Le WWF l’assure : diviser par deux la consommation mondiale de viande ferait reculer le Jour du dépassement de 17 jours. "Il est nécessaire de réduire le cheptel européen en abandonnant le modèle d’élevage industriel au profit d’un élevage s’appuyant sur le pâturage et la diversification des cultures", assure Pierre Cannet, lors de la conférence de presse.
Pour remplacer la viande, les légumineuses constituent une excellente alternative. Elles permettent de se passer des engrais de synthèse, très énergivores. Les lentilles, pois chiches, haricots et autres légumineuses fixent naturellement l’azote de l’air et se substituent donc à l'azote minéral des engrais chimiques. Elles sont en plus une excellente source de protéines, de fibres et de minéraux pour les humains.
Manque de main d’œuvre
La généralisation des pratiques agroécologiques associée à la réduction des engrais de synthèse a cependant ses limites. L’agroécologie est notamment plus intensive en main d'œuvre.
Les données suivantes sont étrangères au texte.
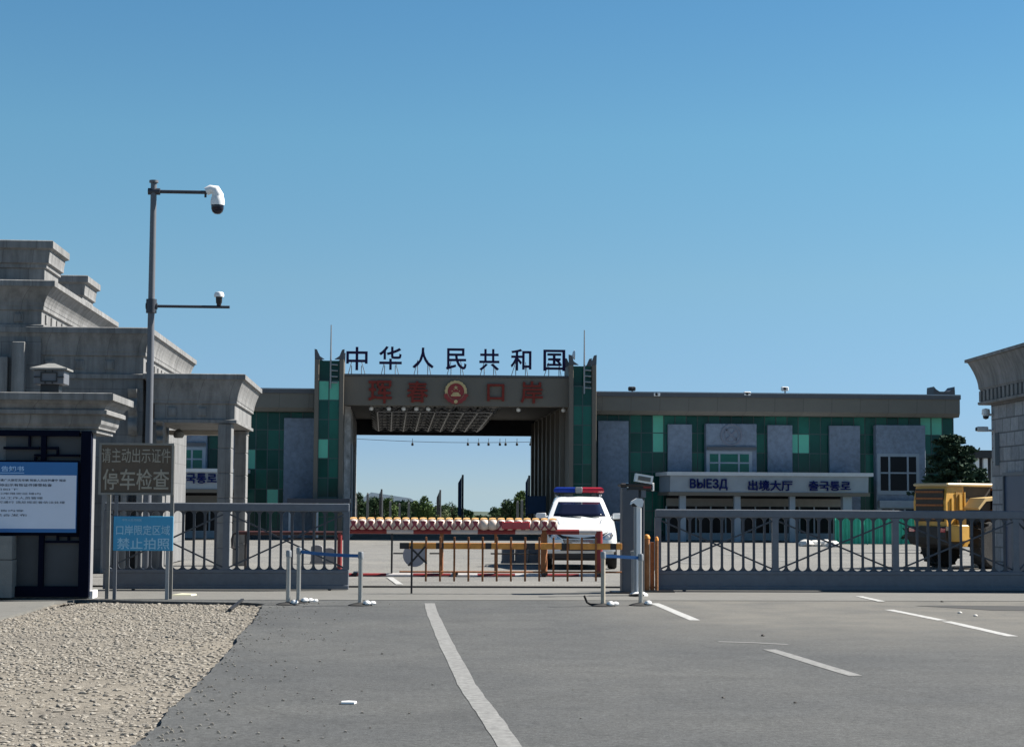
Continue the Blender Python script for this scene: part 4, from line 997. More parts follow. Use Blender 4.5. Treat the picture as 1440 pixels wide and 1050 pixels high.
mb = MB(); a,b = D(574,795,yb_), D(598,768,yb_); mb.bar((a.x,yb_-.055,a.z),(b.x,yb_-.055,b.z),.035,.012); a,b = D(576,768,yb_), D(600,792,yb_); mb.bar((a.x,yb_-.068,a.z),(b.x,yb_-.068,b.z),.035,.012); mb.build('cross_strap', boom_black, bb)
# --- display and reader post
yd = YA+.05
x0,x1,z0,z1 = rect(893,667,917,679,yd)
ds = thing('display_unit', (D(900,684,yd).x, yd, z1-.3), 'tilted white-framed display box on a black bar atop the boom cabinet', 'display')
cx_, cz_ = (x0+x1)/2, (z0+z1)/2; hw, hh = .16, .075; ca, sa = math.cos(-.16), math.sin(-.16)
def rot(a, b): return (cx_+a*ca-b*sa, cz_+a*sa+b*ca)
mb = MB(); mb.prism([rot(-hw,-hh),rot(hw,-hh),rot(hw,hh),rot(-hw,hh)], yd-.1, yd+.12); mb.build('display_case', white, ds)
mb = MB(); mb.prism([rot(-hw*.72,-hh*.55),rot(hw*.72,-hh*.55),rot(hw*.72,hh*.5),rot(-hw*.72,hh*.5)], yd-.112, yd-.101); mb.build('screen', mat('screen_grey', (.12,.11,.10), .3, .3, 30), ds)
a,b,c,d = rect(881,680,919,688.5,yd); mb = MB(); mb.bbox(a+.03,b-.03,yd-.08,yd+.1,c,d,.01); mb.build('bar', black, ds)
mb = MB(); mb.box(b-.20,b-.06,yd-.09,yd-.081,c+.03,d-.02); mb.build('red_lamp_strip', pipe_red, ds)
for q in (a, b-.03): 
    mb = MB(); mb.bbox(q,q+.03,yd-.07,yd+.09,c-.02,d+.02,.006); mb.build('end_cap', white, ds)
mb = MB(); mb.box(cx_-.05,cx_+.04,yd-.03,yd+.05,c-.14,c-.001); mb.box(cx_-.03,cx_+.03,yd-.03,yd+.05,d+.001,cz_-.06); mb.build('neck', gate_grey, ds)
yr = YA-.75
X = D(898,840,yr).x; zt = D(898,703,yr).z
rd = thing('reader_post', (X, yr, 0), 'slim white camera post with curved hood in front of the boom cabinet', 'post')
mb = MB(); mb.bbox(X-.045,X+.045,yr-.04,yr+.06,.06,zt-.02,.012); mb.build('column', white, rd)
mb = MB(); mb.bbox(X-.085,X-.046,yr-.03,yr+.05,.06,zt-.08,.01); mb.build('side_channel', galv, rd)
mb = MB(); mb.prism([(X-.02,zt-.12),(X+.06,zt-.12),(X+.08,zt-.02),(X+.05,zt+.03),(X-.04,zt+.035),(X-.13,zt-.02),(X-.15,zt-.08),(X-.10,zt-.05)], yr-.08, yr+.07); mb.build('hood', white, rd)
mb = MB(); mb.bbox(X-.13,X-.03,yr-.05,yr+.05,zt-.115,zt-.062,.01); mb.build('lens_block', black, rd)
mb = MB(); mb.lathe((X,yr,0),[(.17,0),(.17,.03),(.10,.07),(.05,.08)],16); mb.build('base', white, rd, True)
mb = MB(); mb.tube([(X-.17,yr-.25,.02),(X-.05,yr-.34,.03),(X+.04,yr-.27,.03),(X-.06,yr-.2,.03),(X-.2,yr-.22,.02)], .022, 8); mb.build('coiled_cable', rubber, rd, True)
X2 = D(891.5,800,yr+.2).x; mb = MB(); mb.tube([(X2,yr+.2,0),(X2,yr+.2,.75)], .05, 12); mb.lathe((X2,yr+.2,.75),[(.07,0),(.07,.04),(.0,.05)],12); mb.build('short_stub', galv, rd, True)
# ================================================================== QUEUE STANCHIONS
def stanchion(px, py_base, py_top, label, m, white_bits=0):
    g_ = G(px, py_base); y = g_.y; zt = D(px, py_top, y).z
    t = thing('queue_post', (g_.x, y, 0), label, 'post', 'belt barrier posts by the gate')
    mb = MB(); mb.tube([(g_.x,y,.04),(g_.x,y,zt-.03)], .036, 16); mb.build('tube', m, t, True)
    mb = MB(); mb.lathe((g_.x,y,0), [(.19,0),(.19,.012),(.12,.032),(.05,.045),(.04,.05)], 24); mb.build('base', rubber, t, True)
    mb = MB(); mb.lathe((g_.x,y,zt-.11), [(.045,0),(.045,.085),(.038,.105),(0,.11)], 16); mb.build('belt_head', galv, t, True)
    for k in range(white_bits):
        mb = MB(); bx_, by_ = g_.x+.11+.085*k, y-.10+.06*(k%2); rb = .044-.007*k
        mb.rings([[(bx_+rb*q*math.cos(a_)*1.3*(1+.2*math.sin(3*a_+k)), by_+rb*q*math.sin(a_), .02+rb*1.5*h_) for a_ in [6.2832*i/9 for i in range(9)]] for h_, q in ((0,.8),(.35,1.05),(.75,.85),(1,.35))]); mb.build('ballast_bag', white, t, True)
    return t, g_.x, y, zt
s1 = stanchion(405, 850, 773, 'nearer of the two left steel queue posts', steel, 1)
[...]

D’après un rapport du Shift Project, relocaliser le maraîchage, développer des pratiques agroécologiques et diversifier les producteurs ne nécessiterait pas moins de 540.000 personnes en plus d’ici 2050, par rapport à 2016.

Source : The Shift Project
"Cela représente un grand défi, notamment en matière de formation. Mais tandis que la France fait face à un chômage structurel et à de nombreux emplois dénués de sens, ça représente aussi une belle opportunité", avance le chargé de campagne Agriculture et sécurité alimentaire à OXFAM.
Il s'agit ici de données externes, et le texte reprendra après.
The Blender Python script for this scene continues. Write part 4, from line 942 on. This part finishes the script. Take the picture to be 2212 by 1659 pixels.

Une opportunité qui reste tout de même compliquée à saisir, notamment à cause du difficile accès aux terres agricoles : "Les parcelles existantes sont souvent trop grosses, fortement mécanisées et ne sont donc pas financièrement accessibles par tous. Nous avons donc un grand besoin d'une restructuration du foncier et d'une réflexion sur le partage des terres", souligne Elyne Etienne.
Cette transition agricole, en plus de nécessiter des changements au niveau individuel, demande surtout "du courage politique", conclut Guillaume Compain.